JERUSALEM (AFP).- The Israel Antiquities Authority on Wednesday unveiled what it said was a rare 9,000-year-old stone mask linked to the beginnings of agricultural society.

The pink and yellow sandstone object was discovered in a field at the Jewish settlement of Pnei Hever, in the Israeli-occupied West Bank, said the IAA.

The artefact was handed in to authorities in early 2018.

"The mask is very naturalistic in the way it was made," said IAA archaeologist Ronit Lupu. "You can see the cheekbones, you can see a perfect nose."
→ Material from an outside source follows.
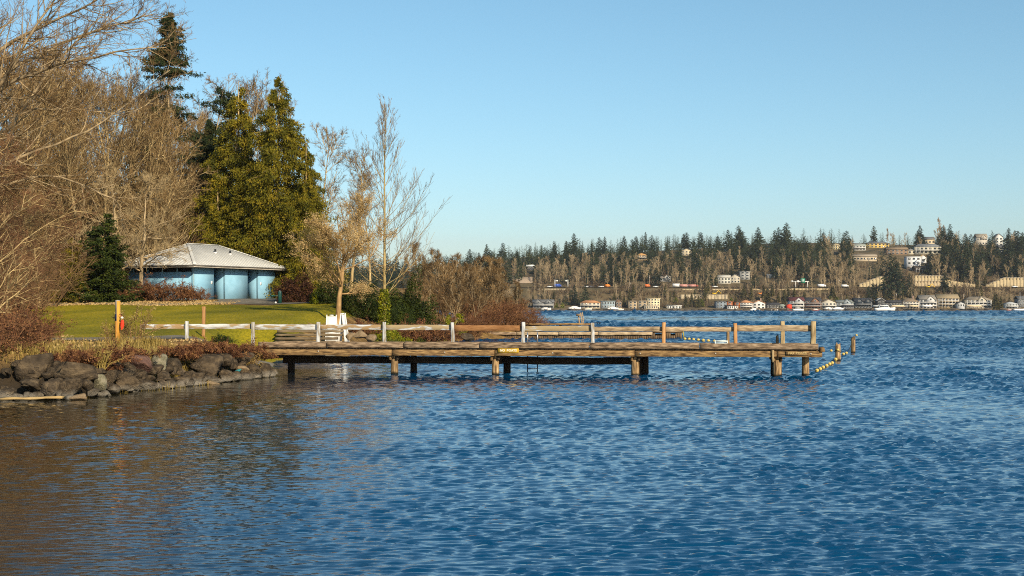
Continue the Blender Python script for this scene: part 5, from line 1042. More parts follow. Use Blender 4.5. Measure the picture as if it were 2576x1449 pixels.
BLOCK = []      # (px0, px1, pytop, pybase, Y): what trees must not hide
WMESH = {}
m_glass = mat('window_glass', (0.02, 0.03, 0.04), rough=0.1, spec=0.6); m_wtrim = flat((0.56, 0.54, 0.5), 0.5)
def win(o, x, z, w, h, trim=True, y=0.0):
    k = (round(w, 1), round(h, 1)); 
    if k not in WMESH:
        w_, h_ = k; f = MB(); t = 0.14
        f.box((0, -0.06, h_ / 2 - t / 2), (w_, 0.12, t)); f.box((0, -0.06, -h_ / 2 + t / 2), (w_, 0.12, t)); f.box((-w_ / 2 + t / 2, -0.06, 0), (t, 0.12, h_ - 2 * t)); f.box((w_ / 2 - t / 2, -0.06, 0), (t, 0.12, h_ - 2 * t))
        WMESH[k] = (f.mesh('window', m_wtrim), MB().box((0, -0.03, 0), (w_ - 2 * t, 0.06, h_ - 2 * t)).mesh('pane', m_glass))
    a, b = WMESH[k]; q = link('window', a, o); q.location = (x, y, z); link('pane', b, q)
def roof_mesh(kind, w, d, z, h, ov=0.6):
    x0, x1, y0, y1 = -w / 2 - ov, w / 2 + ov, -ov, d + ov; t = 0.28; b = MB()
    if kind == 'gable':      # gable end towards the lake
        b.prism([(x0, z), (0, z + h), (x1, z), (x1, z + t), (0, z + h + t), (x0, z + t)], y0, y1)
    elif kind == 'side':
        m = (y0 + y1) / 2; v = [(x, y, zz) for x in (x0, x1) for y, zz in ((y0, z), (m, z + h), (y1, z), (y1, z + t), (m, z + h + t), (y0, z + t))]
        b.add(v, [tuple(range(6))], [tuple(range(6, 12))[::-1]], [(k, k + 6, (k + 1) % 6 + 6, (k + 1) % 6) for k in range(6)])
    elif kind == 'hip':
        r = min(w, d) / 2 + ov; A, B = ((x0 + r, (y0 + y1) / 2, z + h), (x1 - r, (y0 + y1) / 2, z + h)) if w >= d else ((0, y0 + r, z + h), (0, y1 - r, z + h))
        v = [(x0, y0, z), (x1, y0, z), (x1, y1, z), (x0, y1, z), A, B]
        b.add(v, [(0, 1, 5, 4), (2, 3, 4, 5)] if w >= d else [(1, 2, 5, 4), (3, 0, 4, 5)], [(1, 2, 5), (3, 0, 4)] if w >= d else [(0, 1, 4), (2, 3, 5)], [(3, 2, 1, 0)])
    else:
        b.box((0, d / 2, z + 0.18), (w + 2 * ov, d + 2 * ov, 0.36))
    return b
def house(label, px0, px1, yt, yb, kind, wall, roofc, fl=2, nw=4, dep=10, hill=False, gables=0, deck=False, chim=False, cat='house', rz=0.0, win2=True, posts=False, Y=None, name='house', rf=None):
    if hill: b = hpt((px0 + px1) / 2, yb)
    else: Yq = Y or 1176.0; b = np.array((wx((px0 + px1) / 2, Yq), Yq, max(1.0, wz(yb, Yq))))
    Yq = b[1]; w = (px1 - px0) * Yq / FV; tot = wz(yt, Yq) - b[2]; tot = max(tot, 3.2); BLOCK.append((px0, px1, yt, yb, Yq))
    rh = rf if rf is not None else {'gable': 0.34 * tot, 'side': 0.3 * tot, 'hip': 0.3 * tot, 'flat': 0.36}[kind]; rh = min(rh, w * 0.5); hw = tot - rh
    wall = tuple(c * 0.8 for c in wall); o = thing(name, label, cat, b, rz); mw = flat(wall, 0.8); mr = flat(roofc, 0.85)
    bod = MB()
    if kind == 'gable': bod.prism([(-w / 2, -3), (w / 2, -3), (w / 2, hw), (0, tot - 0.05), (-w / 2, hw)], 0, dep)
    else: bod.box((0, dep / 2, hw / 2 - 1.5), (w, dep, hw + 3))
    bod.build('wall', mw, o); r_ = roof_mesh(kind, w, dep, hw, rh).build('roof', mr, o)
    for g_ in range(gables):
        gx_ = (g_ + 0.5) / gables * w - w / 2 + (0.12 * w if gables == 1 else 0); gw = min(w / (gables + 0.6), 6.5)
        MB().prism([(gx_ - gw / 2, hw - 2.2), (gx_ + gw / 2, hw - 2.2), (gx_ + gw / 2, hw), (gx_, hw + gw * 0.42), (gx_ - gw / 2, hw)], -0.8, dep * 0.45).build('gable_wall', mw, o)
        MB().prism([(gx_ - gw / 2 - 0.5, hw - 0.3), (gx_, hw + gw * 0.42), (gx_ + gw / 2 + 0.5, hw - 0.3), (gx_ + gw / 2 + 0.5, hw), (gx_, hw + gw * 0.42 + 0.35), (gx_ - gw / 2 - 0.5, hw)], -1.3, dep * 0.5).build('gable_roof', mr, o)
        win(o, gx_, hw + 0.2, 1.6, 1.4, y=-0.8)
    fh = hw / fl
    for f in range(fl):
        for c in range(nw):
            cw = w / nw; ww = max(0.8, min(2.6, cw * (0.72 if deck and f % 2 == 0 else 0.55))); hh_ = min(1.9, fh * 0.6)
            win(o, -w / 2 + (c + 0.5) * cw, f * fh + fh * 0.55, ww, hh_)
        if deck and f > 0:
            s_ = MB(); s_.box((0, -1.0, f * fh + 0.05), (w * 0.96, 2.0, 0.22)); s_.build('balcony_floor', m_wtrim if sum(wall) > 0.9 else mw, o)
            k = MB(); k.box((0, -1.95, f * fh + 1.0), (w * 0.96, 0.07, 0.09)); k.box((0, -1.95, f * fh + 0.55), (w * 0.96, 0.04, 0.5)); k.build('balcony_rail', m_wtrim if sum(wall) > 0.5 else flat((0.3, 0.3, 0.3)), o)
    if posts:
        for c in range(nw + 1): MB().box((-w * 0.47 + c * w * 0.94 / nw, -1.9, hw * 0.5), (0.3, 0.3, hw - 0.02)).build('column', m_wtrim, o)
    if chim: MB().box((w * 0.22, dep * 0.5, hw + rh * 0.6 + 0.9), (1.0, 1.0, rh + 1.8)).build('chimney', flat((0.3, 0.2, 0.15)), r_)
    return o, w, hw, b
CREAM, WHITE, GREY, TAN, BROWN, BLUEG, DARK, NAVY = (0.62, 0.53, 0.38), (0.72, 0.71, 0.68), (0.2, 0.21, 0.22), (0.45, 0.34, 0.21), (0.2, 0.13, 0.085), (0.32, 0.4, 0.45), (0.06, 0.06, 0.06), (0.04, 0.055, 0.075)
R_GREY, R_BROWN, R_TERRA, R_DARK = (0.13, 0.13, 0.13), (0.2, 0.15, 0.1), (0.42, 0.2, 0.09), (0.04, 0.04, 0.045)
H_ = house
H_('grey gabled lake house with white trim at the left end of the far shore', 1341, 1393, 754, 777, 'side', GREY, R_GREY, 2, 6, gables=2, deck=True)
H_('cream house with orange-brown hipped roof on the far shore', 1460, 1510, 755, 776, 'hip', CREAM, R_TERRA, 2, 5, deck=True)
H_('pale blue flat-roofed modern house on the far shore', 1513, 1547, 757, 776, 'flat', BLUEG, (0.4, 0.48, 0.5), 2, 5)
H_('narrow brown gabled house between trees on the far shore', 1549, 1564, 752, 776, 'gable', BROWN, R_BROWN, 2, 2)
H_('left tan flat-roofed townhouse with big dark windows on the far shore', 1581, 1603, 756.5, 779, 'flat', TAN, (0.3, 0.24, 0.17), 3, 2, dep=14)
H_('right tan flat-roofed townhouse beside the tall cream block', 1604.5, 1628, 756, 779, 'flat', (0.4, 0.31, 0.2), (0.3, 0.24, 0.17), 3, 2, dep=14)
H_('tall cream apartment block, highest building on the far waterline', 1629.5, 1660, 750, 779, 'flat', (0.78, 0.66, 0.42), (0.7, 0.6, 0.4), 4, 4, dep=14, cat='building', name='apartment_block')
H_('low cream annexe in front of the tall cream block', 1621, 1655, 772, 780, 'flat', CREAM, CREAM, 1, 6, Y=1170, dep=5)
H_('small low white house right of the tall cream block', 1691, 1714, 768, 778, 'flat', WHITE, WHITE, 1, 3)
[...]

"It's a rare mask," she told AFP. "The last one that we know was found 35 years ago. It's an amazing find, archaeologically speaking."

The West Bank is a Palestinian territory occupied by Israel in the 1967 Six-Day War.

Disputes over ownership of artefacts discovered there are just part of the long-running conflict with the Palestinians over the land.

The IAA placed the mask at a pivotal period in Neolithic culture.

"Stone masks are linked to the agricultural revolution," the authority said in a statement.

"The transition from an economy based on hunting and gathering to ancient agriculture and domestication of plants and animals was accompanied by a change in social structure and a sharp increase in ritual-religious activities."

Among such activities, it said, was ancestor worship.

"It was part of the ritual and retention of family heritage that was accepted at the time," the statement said.

"Stone masks, such as the one from Pnei Hever, are similar in size to the human face, which is why scholars tend to connect them with such worship."